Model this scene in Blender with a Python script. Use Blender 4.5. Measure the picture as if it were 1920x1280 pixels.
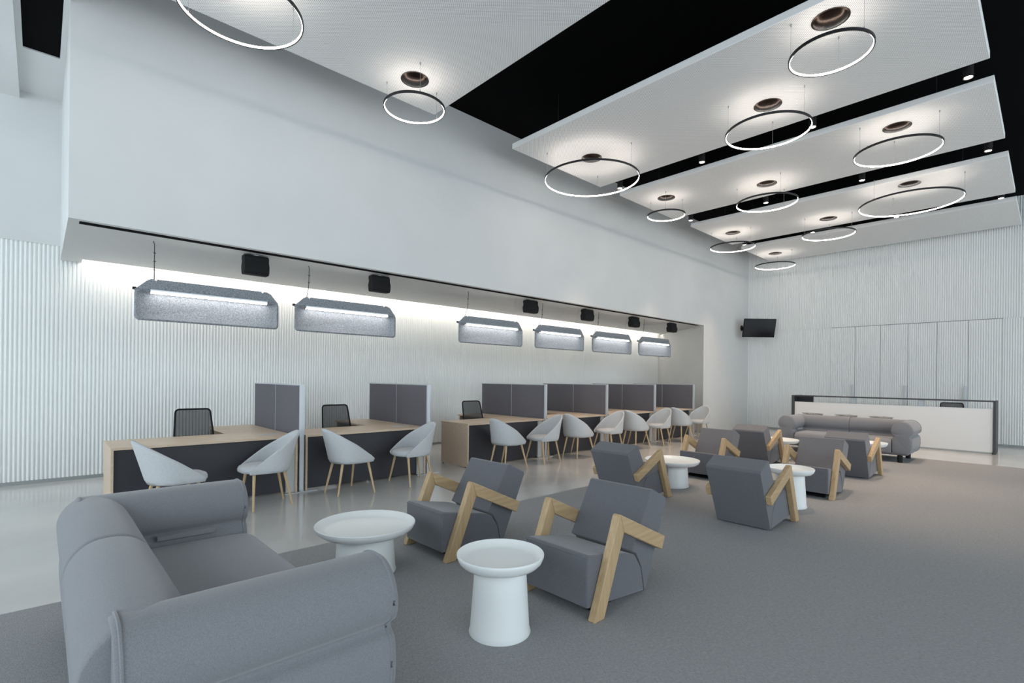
import bpy, bmesh, math, random
from math import sin, cos, pi, radians as R
from mathutils import Vector, Matrix
random.seed(7)
for o in list(bpy.data.objects): bpy.data.objects.remove(o)
scene = bpy.context.scene
C = scene.collection

# ------------------------------------------------------------------ camera
cam_d = bpy.data.cameras.new('camera'); cam = bpy.data.objects.new('camera', cam_d); C.objects.link(cam)
YAW, ROLL = R(46.9), R(0.6426)
F = Vector((cos(YAW), sin(YAW), 0)); Rt = Vector((sin(YAW), -cos(YAW), 0)); Up = Vector((0, 0, 1))
R2 = Rt*cos(ROLL) + Up*sin(ROLL); U2 = Up*cos(ROLL) - Rt*sin(ROLL)
M = Matrix((R2, U2, -F)).transposed().to_4x4(); M.translation = Vector((0, 0, 1.5))
cam.matrix_world = M
cam_d.sensor_width = 36; cam_d.lens = 947.228/1920*36; cam_d.shift_y = 68.97/1920
cam_d.clip_start = 0.05; cam_d.clip_end = 100
scene.camera = cam

# ------------------------------------------------------------------ world + exposure
w = bpy.data.worlds.new('sky'); scene.world = w; w.use_nodes = True
bg = w.node_tree.nodes['Background']; bg.inputs[0].default_value = (0.80, 0.92, 1.0, 1); bg.inputs[1].default_value = 2.45
scene.view_settings.view_transform = 'Standard'; scene.view_settings.look = 'None'
scene.view_settings.exposure = 0.0; scene.view_settings.gamma = 1.0; scene.view_settings.use_curve_mapping = False

# ------------------------------------------------------------------ materials
def mat(name, col, rough=0.6, metal=0.0, spec=0.5, emit=None, estr=0.0, alpha=None, sheen=0.0):
    m = bpy.data.materials.new(name); m.use_nodes = True
    b = m.node_tree.nodes['Principled BSDF']
    b.inputs['Base Color'].default_value = (*col, 1); b.inputs['Roughness'].default_value = rough
    b.inputs['Metallic'].default_value = metal; b.inputs['Specular IOR Level'].default_value = spec
    if sheen: b.inputs['Sheen Weight'].default_value = sheen
    if emit: b.inputs['Emission Color'].default_value = (*emit, 1); b.inputs['Emission Strength'].default_value = estr
    if alpha is not None: b.inputs['Alpha'].default_value = alpha
    return m
def nodes(m): return m.node_tree, m.node_tree.nodes, m.node_tree.links, m.node_tree.nodes['Principled BSDF']
def noise_col(m, c1, c2, scale, detail=4, mapping=(1,1,1), bump=0.0, bscale=None, lo=0.35, hi=0.65, coord='Object', dist=0.01):
    t, n, l, b = nodes(m)
    tc = n.new('ShaderNodeTexCoord'); mp = n.new('ShaderNodeMapping'); mp.inputs['Scale'].default_value = mapping
    nz = n.new('ShaderNodeTexNoise'); nz.inputs['Scale'].default_value = scale; nz.inputs['Detail'].default_value = detail
    cr = n.new('ShaderNodeValToRGB'); cr.color_ramp.elements[0].color = (*c1, 1); cr.color_ramp.elements[1].color = (*c2, 1)
    cr.color_ramp.elements[0].position = lo; cr.color_ramp.elements[1].position = hi
    l.new(tc.outputs[coord], mp.inputs[0]); l.new(mp.outputs[0], nz.inputs['Vector']); l.new(nz.outputs['Fac'], cr.inputs[0]); l.new(cr.outputs[0], b.inputs['Base Color'])
    if bump:
        bp = n.new('ShaderNodeBump'); bp.inputs['Strength'].default_value = bump; bp.inputs['Distance'].default_value = dist
        if bscale:
            n2 = n.new('ShaderNodeTexNoise'); n2.inputs['Scale'].default_value = bscale; n2.inputs['Detail'].default_value = 2
            l.new(mp.outputs[0], n2.inputs['Vector']); l.new(n2.outputs['Fac'], bp.inputs['Height'])
        else: l.new(nz.outputs['Fac'], bp.inputs['Height'])
        l.new(bp.outputs[0], b.inputs['Normal'])
    return m
def wood(name, c1, c2, rough=0.45, along=(0.6, 9, 9), scale=6):
    m = mat(name, c1, rough); return noise_col(m, c1, c2, scale, 6, along, bump=0.05, lo=0.3, hi=0.7)

M_plaster = noise_col(mat('white_plaster', (.74,.75,.74), .7, spec=.3), (.695,.70,.695), (.72,.725,.72), 1.5)
M_corr = mat('corrugated_white', (.88,.895,.88), .5, spec=.4)
M_black = mat('ceiling_black', (.0035,.0035,.004), .9, spec=.05)
M_blackm = mat('black_metal', (.012,.012,.013), .45)
M_blackp = mat('black_plastic', (.012,.012,.013), .75, spec=.25)
M_char = mat('charcoal_metal', (.05,.053,.06), .5)
M_conc = noise_col(mat('polished_concrete', (.3,.3,.3), .13, spec=.6), (.53,.52,.505), (.61,.60,.58), 0.9, 8, (1,1,1), bump=.02, bscale=6)
M_carpet = noise_col(mat('grey_carpet', (.1,.1,.11), .95, spec=.1), (.255,.256,.26), (.39,.391,.395), 150, 2, (1.5,.4,1), bump=.12, bscale=200, lo=.25, hi=.75, dist=.004)
M_wood = wood('pale_desk_wood', (.60,.455,.33), (.69,.545,.41), .4, (1, 6, 6), 5)
M_oak = wood('oak', (.44,.30,.16), (.55,.39,.22), .45, (14, 14, 1.0), 3)
M_oak2 = wood('oak_arm', (.44,.30,.16), (.55,.39,.22), .45, (1.0, 14, 14), 3)
M_leg = wood('pale_leg_wood', (.56,.39,.21), (.66,.48,.28), .45, (6, 6, .5), 6)
M_modesty = mat('graphite_panel', (.036,.035,.043), .5)
M_divfab = noise_col(mat('grey_divider_fabric', (.11,.105,.12), .85, spec=.2), (.135,.13,.148), (.165,.16,.178), 220, 2)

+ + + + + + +

Reproduce the material above from its first line through the line containing "C = scene.collection", both ends included, and skip every picture.

## SOLUTION TO THIS EXERCISE
Model this scene in Blender with a Python script. Use Blender 4.5. Measure the picture as if it were 1920x1280 pixels.
import bpy, bmesh, math, random
from math import sin, cos, pi, radians as R
from mathutils import Vector, Matrix
random.seed(7)
for o in list(bpy.data.objects): bpy.data.objects.remove(o)
scene = bpy.context.scene
C = scene.collection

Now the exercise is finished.